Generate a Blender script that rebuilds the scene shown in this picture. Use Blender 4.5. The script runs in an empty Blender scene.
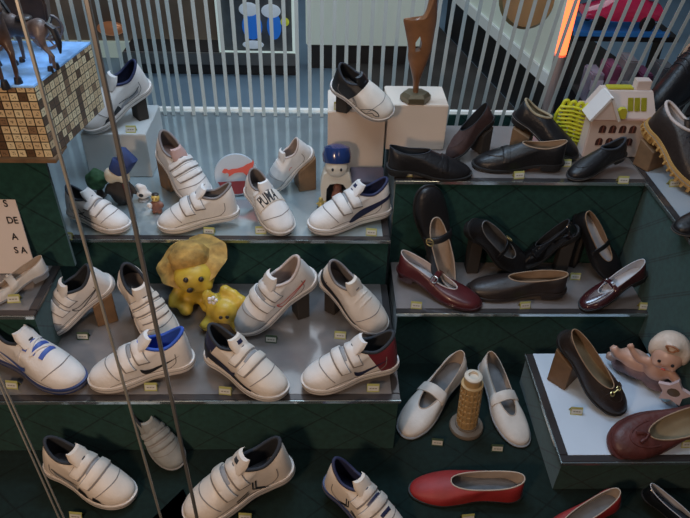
import bpy, bmesh, math, random
from mathutils import Vector, Matrix
from mathutils.bvhtree import BVHTree
random.seed(7)
PI = math.pi
COL = bpy.context.scene.collection
R = math.radians

# ------------------------------------------------------------------ camera
F = 650.0
CAMZ = 1.08
cam_d = bpy.data.cameras.new('camera'); cam = bpy.data.objects.new('camera', cam_d); COL.objects.link(cam)
cam_d.sensor_fit = 'HORIZONTAL'; cam_d.sensor_width = 36; cam_d.lens = 36 * F / 690.0
cam_d.clip_start = 0.02
PITCH, ROLL, YAW = 37.7, -1.7, 2.4
Mrot = Matrix.Rotation(R(-YAW), 3, 'Z') @ Matrix.Rotation(R(90 - PITCH), 3, 'X') @ Matrix.Rotation(R(-ROLL), 3, 'Z')
cam.location = (0, 0, CAMZ); cam.rotation_euler = Mrot.to_euler()
bpy.context.scene.camera = cam

def ray(px, py):
    return Mrot @ Vector(((px - 345) / F, -(py - 259) / F, -1))
def at(px, py, z):                      # the point of the horizontal plane z seen at a pixel
    d = ray(px, py); t = (z - CAMZ) / d.z
    return Vector((0, 0, CAMZ)) + d * t
def atY(px, py, Y):                     # the point of the upright plane y = Y seen at a pixel
    d = ray(px, py); return Vector((0, 0, CAMZ)) + d * (Y / d.y)
def proj(p):
    v = Mrot.transposed() @ (Vector(p) - Vector((0, 0, CAMZ)))
    return (345 + F * v.x / -v.z, 259 - F * v.y / -v.z)

# ------------------------------------------------------------------ materials
def mat(name, col, rough=.6, metal=0, bump=0, bscale=60, var=0, emit=0, coat=0, sheen=0, spec=.5, vscale=8, trans=0, alpha=1):
    m = bpy.data.materials.new(name); m.use_nodes = True
    nt = m.node_tree; b = nt.nodes['Principled BSDF']
    c = (*col, 1)
    b.inputs['Base Color'].default_value = c
    b.inputs['Roughness'].default_value = rough; b.inputs['Metallic'].default_value = metal
    b.inputs['Coat Weight'].default_value = coat; b.inputs['Sheen Weight'].default_value = sheen
    b.inputs['Specular IOR Level'].default_value = spec
    b.inputs['Transmission Weight'].default_value = trans; b.inputs['Alpha'].default_value = alpha
    tc = nt.nodes.new('ShaderNodeTexCoord')
    if emit:
        b.inputs['Emission Color'].default_value = c; b.inputs['Emission Strength'].default_value = emit
    if var:
        n = nt.nodes.new('ShaderNodeTexNoise'); n.inputs['Scale'].default_value = vscale; n.inputs['Detail'].default_value = 4
        nt.links.new(tc.outputs['Object'], n.inputs['Vector'])
        mr = nt.nodes.new('ShaderNodeMapRange'); mr.inputs[1].default_value = .3; mr.inputs[2].default_value = .7
        mr.inputs[3].default_value = 1 - var; mr.inputs[4].default_value = 1 + var
        nt.links.new(n.outputs[0], mr.inputs[0])
        mx = nt.nodes.new('ShaderNodeVectorMath'); mx.operation = 'SCALE'; mx.inputs[0].default_value = col
        nt.links.new(mr.outputs[0], mx.inputs['Scale']); nt.links.new(mx.outputs[0], b.inputs['Base Color'])
    if bump:
        n = nt.nodes.new('ShaderNodeTexNoise'); n.inputs['Scale'].default_value = bscale; n.inputs['Detail'].default_value = 3
        nt.links.new(tc.outputs['Object'], n.inputs['Vector'])
        bp = nt.nodes.new('ShaderNodeBump'); bp.inputs['Strength'].default_value = bump; bp.inputs['Distance'].default_value = .004
        nt.links.new(n.outputs[0], bp.inputs['Height']); nt.links.new(bp.outputs[0], b.inputs['Normal'])
    return m

M = {}
M['white'] = mat('white_leather', (.74, .70, .67), .5, bump=.15, bscale=40, var=.05)
M['white_warm'] = mat('cream_leather', (.72, .64, .56), .5, bump=.15, bscale=40, var=.05)
M['offwhite'] = mat('offwhite_leather', (.52, .50, .48), .55, bump=.2, bscale=30, var=.07)
M['mjwhite'] = mat('ivory_leather', (.60, .55, .50), .5, bump=.15, bscale=25, var=.08)
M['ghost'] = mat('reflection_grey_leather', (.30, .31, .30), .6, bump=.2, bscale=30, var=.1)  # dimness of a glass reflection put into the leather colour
M['seam'] = mat('grey_stitching_and_shade', (.24, .22, .21), .8)  # stitching grey, also used for painted strap-edge and groove shade
M['sole_white'] = mat('white_rubber', (.66, .61, .57), .65, var=.04)
M['sole_dark'] = mat('black_rubber', (.015, .014, .014), .6)
M['sole_grey'] = mat('grey_rubber', (.25, .26, .28), .6)
M['sole_tan'] = mat('tan_rubber', (.48, .27, .08), .65, var=.1)
M['sole_navy'] = mat('navy_rubber', (.03, .05, .16), .5)
M['line_dark'] = mat('dark_mesh_lining', (.03, .035, .045), .9)
M['line_grey'] = mat('grey_mesh_lining', (.22, .20, .20), .9)
M['line_blue'] = mat('blue_padded_lining', (.03, .10, .50), .7)
M['line_navy'] = mat('navy_lining', (.018, .024, .075), .7)
M['line_pink'] = mat('pinkish_lining', (.50, .33, .30), .8)
M['line_tan'] = mat('tan_leather_lining', (.34, .23, .15), .7, var=.15)
M['line_beige'] = mat('beige_leather_lining', (.46, .37, .30), .7, var=.1)
M['insole_pale'] = mat('pale_pink_insole', (.55, .46, .42), .6, var=.08)
M['insole_white'] = mat('white_insole', (.55, .55, .58), .6)
M['insole_grey'] = mat('dusty_grey_insole', (.16, .16, .165), .8, var=.2)
M['insole_tan'] = mat('tan_insole', (.30, .24, .15), .7, var=.15)
M['black'] = mat('black_leather', (.012, .011, .012), .38, bump=.2, bscale=30, spec=.4)
M['patent'] = mat('black_patent_leather', (.008, .008, .009), .12, coat=.6)
M['dbrown'] = mat('dark_brown_leather', (.026, .017, .014), .42, bump=.2, bscale=30, var=.2)
M['wine'] = mat('wine_brown_suede', (.05, .024, .022), .7, bump=.3, bscale=50, var=.2)
M['burg'] = mat('burgundy_leather', (.085, .014, .016), .35, bump=.1, bscale=20, var=.15, coat=.2)
M['burgdark'] = mat('dark_burgundy_patent', (.05, .012, .014), .2, coat=.5)
M['mocc'] = mat('reddish_brown_leather', (.10, .026, .022), .45, bump=.3, bscale=30, var=.25)
M['red'] = mat('red_leather', (.30, .022, .022), .55, bump=.12, bscale=25, var=.12)
M['blueblack'] = mat('blue_black_leather', (.02, .025, .045), .3, coat=.2, bump=.1)
M['ink'] = mat('black_print', (.012, .012, .016), .5)
M['navyprint'] = mat('navy_print', (.018, .022, .065), .45)
M['blueprint'] = mat('blue_print', (.04, .10, .42), .45)
M['maroon'] = mat('maroon_print', (.16, .02, .03), .5)
M['redprint'] = mat('red_print', (.62, .09, .06), .5)
M['greytrim'] = mat('grey_trim', (.30, .31, .33), .6)
M['silver'] = mat('silver_mesh', (.42, .44, .46), .4, metal=.3)
M['gold'] = mat('gold_buckle', (.75, .60, .28), .3, metal=.9)
M['chrome'] = mat('chrome_buckle', (.8, .8, .8), .2, metal=1)
M['wood'] = mat('brown_wood_block', (.17, .095, .045), .7, var=.3, vscale=30)
M['darkblock'] = mat('dark_display_block', (.03, .024, .02), .8)
M['tagpaper'] = mat('price_tag_paper', (.62, .62, .55), .7)
M['taggreen'] = mat('price_tag_yellow_green', (.42, .42, .14), .7)
M['tagdark'] = mat('price_tag_dark_green', (.05, .09, .05), .7)
M['plinth'] = mat('pale_plinth_paint', (.70, .58, .48), .6, var=.04)
M['plinth_cool'] = mat('pale_grey_plinth_paint', (.50, .51, .50), .6, var=.04)

def cloth(name, col, diamond=.5):
    m = mat(name, col, 1.0, sheen=.25, spec=.1)
    nt = m.node_tree; b = nt.nodes['Principled BSDF']
    geo = nt.nodes.new('ShaderNodeNewGeometry'); sep = nt.nodes.new('ShaderNodeSeparateXYZ'); nt.links.new(geo.outputs['Position'], sep.inputs[0])
    def mth(op, a, c=None, v=None):
        n = nt.nodes.new('ShaderNodeMath'); n.operation = op
        if hasattr(a, 'links'): nt.links.new(a, n.inputs[0])
        else: n.inputs[0].default_value = a
        if c is not None:
            if hasattr(c, 'links'): nt.links.new(c, n.inputs[1])
            else: n.inputs[1].default_value = c
        return n.outputs[0]
    yz = mth('ADD', sep.outputs[1], sep.outputs[2])
    x = mth('MULTIPLY', sep.outputs[0], .8)
    a = mth('PINGPONG', mth('ADD', x, yz), .055); c = mth('PINGPONG', mth('SUBTRACT', x, yz), .055)
    mn = mth('MINIMUM', a, c)
    st = mth('SMOOTHSTEP' if False else 'LESS_THAN', mn, .0022)
    nz = nt.nodes.new('ShaderNodeTexNoise'); nz.inputs['Scale'].default_value = 90; nz.inputs['Detail'].default_value = 5
    nt.links.new(geo.outputs['Position'], nz.inputs[0])
    k = mth('SUBTRACT', mth('ADD', mth('MULTIPLY', nz.outputs[0], 1.0), .5), mth('MULTIPLY', st, diamond))
    mx = nt.nodes.new('ShaderNodeVectorMath'); mx.operation = 'SCALE'; mx.inputs[0].default_value = col
    nt.links.new(k, mx.inputs['Scale']); nt.links.new(mx.outputs[0], b.inputs['Base Color'])
    return m
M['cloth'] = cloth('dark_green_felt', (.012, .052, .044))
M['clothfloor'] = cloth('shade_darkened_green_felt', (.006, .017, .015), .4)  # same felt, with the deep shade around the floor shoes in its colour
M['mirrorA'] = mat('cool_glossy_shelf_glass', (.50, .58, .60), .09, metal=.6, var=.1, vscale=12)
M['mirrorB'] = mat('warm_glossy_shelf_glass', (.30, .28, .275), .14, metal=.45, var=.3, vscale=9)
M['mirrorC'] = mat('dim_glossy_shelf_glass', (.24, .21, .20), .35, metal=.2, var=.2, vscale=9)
M['shelfE'] = mat('white_shelf_top', (.62, .70, .80), .5, var=.05)
M['edge'] = mat('polished_glass_edge', (.62, .68, .68), .12, metal=.9)
M['border'] = mat('bevelled_mirror_border', (.10, .09, .09), .12, metal=.6)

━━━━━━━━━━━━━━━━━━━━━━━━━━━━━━

WHAT YOU WILL DO | Everything from the top line of the data down to and including the line with "R = math.radians" is to be copied, except the pictures.

COMPLETE ANSWER |
Generate a Blender script that rebuilds the scene shown in this picture. Use Blender 4.5. The script runs in an empty Blender scene.
import bpy, bmesh, math, random
from mathutils import Vector, Matrix
from mathutils.bvhtree import BVHTree
random.seed(7)
PI = math.pi
COL = bpy.context.scene.collection
R = math.radians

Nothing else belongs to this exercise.